• Work required: Write the material out again, line by line, exactly as it is.

── Provided data ──

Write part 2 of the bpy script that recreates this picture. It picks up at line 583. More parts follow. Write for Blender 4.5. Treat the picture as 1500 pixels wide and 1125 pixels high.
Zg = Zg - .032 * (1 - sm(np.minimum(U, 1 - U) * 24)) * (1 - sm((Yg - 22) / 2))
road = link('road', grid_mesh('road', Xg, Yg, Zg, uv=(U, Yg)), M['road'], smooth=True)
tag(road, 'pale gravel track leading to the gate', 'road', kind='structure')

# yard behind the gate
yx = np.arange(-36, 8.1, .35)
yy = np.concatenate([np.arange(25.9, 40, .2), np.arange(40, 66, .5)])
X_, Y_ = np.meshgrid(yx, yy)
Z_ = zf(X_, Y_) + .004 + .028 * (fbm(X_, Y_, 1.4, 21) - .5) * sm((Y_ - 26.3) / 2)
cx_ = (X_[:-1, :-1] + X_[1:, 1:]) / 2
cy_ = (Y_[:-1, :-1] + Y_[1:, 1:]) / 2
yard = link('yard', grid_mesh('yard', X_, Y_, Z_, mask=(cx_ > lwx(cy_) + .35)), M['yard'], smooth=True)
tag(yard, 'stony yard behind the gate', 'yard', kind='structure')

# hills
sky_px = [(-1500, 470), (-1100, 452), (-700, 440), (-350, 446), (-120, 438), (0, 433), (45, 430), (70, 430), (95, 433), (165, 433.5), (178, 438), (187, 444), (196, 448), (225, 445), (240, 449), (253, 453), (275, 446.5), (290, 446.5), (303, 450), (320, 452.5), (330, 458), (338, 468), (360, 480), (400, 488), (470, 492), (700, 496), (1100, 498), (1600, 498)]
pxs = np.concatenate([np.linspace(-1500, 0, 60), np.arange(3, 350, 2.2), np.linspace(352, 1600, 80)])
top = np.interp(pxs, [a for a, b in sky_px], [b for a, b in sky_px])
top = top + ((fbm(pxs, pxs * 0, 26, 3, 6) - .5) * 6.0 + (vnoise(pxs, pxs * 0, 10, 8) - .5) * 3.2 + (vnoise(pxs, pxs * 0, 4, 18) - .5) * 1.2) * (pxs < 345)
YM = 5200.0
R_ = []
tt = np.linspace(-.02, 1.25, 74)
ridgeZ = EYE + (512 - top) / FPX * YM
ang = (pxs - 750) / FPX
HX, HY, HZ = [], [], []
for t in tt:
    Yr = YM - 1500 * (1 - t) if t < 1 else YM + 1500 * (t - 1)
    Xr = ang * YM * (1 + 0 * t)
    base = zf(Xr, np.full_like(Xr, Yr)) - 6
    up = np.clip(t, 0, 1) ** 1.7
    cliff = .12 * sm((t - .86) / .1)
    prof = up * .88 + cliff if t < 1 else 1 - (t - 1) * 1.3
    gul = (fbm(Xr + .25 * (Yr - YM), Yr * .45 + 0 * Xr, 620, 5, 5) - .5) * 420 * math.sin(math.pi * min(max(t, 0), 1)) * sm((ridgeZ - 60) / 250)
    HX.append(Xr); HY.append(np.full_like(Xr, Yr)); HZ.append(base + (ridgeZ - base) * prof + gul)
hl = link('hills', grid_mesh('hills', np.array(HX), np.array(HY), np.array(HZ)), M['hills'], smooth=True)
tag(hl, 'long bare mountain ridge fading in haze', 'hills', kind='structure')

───

• The result:
Write part 2 of the bpy script that recreates this picture. It picks up at line 583. More parts follow. Write for Blender 4.5. Treat the picture as 1500 pixels wide and 1125 pixels high.
Zg = Zg - .032 * (1 - sm(np.minimum(U, 1 - U) * 24)) * (1 - sm((Yg - 22) / 2))
road = link('road', grid_mesh('road', Xg, Yg, Zg, uv=(U, Yg)), M['road'], smooth=True)
tag(road, 'pale gravel track leading to the gate', 'road', kind='structure')

# yard behind the gate
yx = np.arange(-36, 8.1, .35)
yy = np.concatenate([np.arange(25.9, 40, .2), np.arange(40, 66, .5)])
X_, Y_ = np.meshgrid(yx, yy)
Z_ = zf(X_, Y_) + .004 + .028 * (fbm(X_, Y_, 1.4, 21) - .5) * sm((Y_ - 26.3) / 2)
cx_ = (X_[:-1, :-1] + X_[1:, 1:]) / 2
cy_ = (Y_[:-1, :-1] + Y_[1:, 1:]) / 2
yard = link('yard', grid_mesh('yard', X_, Y_, Z_, mask=(cx_ > lwx(cy_) + .35)), M['yard'], smooth=True)
tag(yard, 'stony yard behind the gate', 'yard', kind='structure')

# hills
sky_px = [(-1500, 470), (-1100, 452), (-700, 440), (-350, 446), (-120, 438), (0, 433), (45, 430), (70, 430), (95, 433), (165, 433.5), (178, 438), (187, 444), (196, 448), (225, 445), (240, 449), (253, 453), (275, 446.5), (290, 446.5), (303, 450), (320, 452.5), (330, 458), (338, 468), (360, 480), (400, 488), (470, 492), (700, 496), (1100, 498), (1600, 498)]
pxs = np.concatenate([np.linspace(-1500, 0, 60), np.arange(3, 350, 2.2), np.linspace(352, 1600, 80)])
top = np.interp(pxs, [a for a, b in sky_px], [b for a, b in sky_px])
top = top + ((fbm(pxs, pxs * 0, 26, 3, 6) - .5) * 6.0 + (vnoise(pxs, pxs * 0, 10, 8) - .5) * 3.2 + (vnoise(pxs, pxs * 0, 4, 18) - .5) * 1.2) * (pxs < 345)
YM = 5200.0
R_ = []
tt = np.linspace(-.02, 1.25, 74)
ridgeZ = EYE + (512 - top) / FPX * YM
ang = (pxs - 750) / FPX
HX, HY, HZ = [], [], []
for t in tt:
    Yr = YM - 1500 * (1 - t) if t < 1 else YM + 1500 * (t - 1)
    Xr = ang * YM * (1 + 0 * t)
    base = zf(Xr, np.full_like(Xr, Yr)) - 6
    up = np.clip(t, 0, 1) ** 1.7
    cliff = .12 * sm((t - .86) / .1)
    prof = up * .88 + cliff if t < 1 else 1 - (t - 1) * 1.3
    gul = (fbm(Xr + .25 * (Yr - YM), Yr * .45 + 0 * Xr, 620, 5, 5) - .5) * 420 * math.sin(math.pi * min(max(t, 0), 1)) * sm((ridgeZ - 60) / 250)
    HX.append(Xr); HY.append(np.full_like(Xr, Yr)); HZ.append(base + (ridgeZ - base) * prof + gul)
hl = link('hills', grid_mesh('hills', np.array(HX), np.array(HY), np.array(HZ)), M['hills'], smooth=True)
tag(hl, 'long bare mountain ridge fading in haze', 'hills', kind='structure')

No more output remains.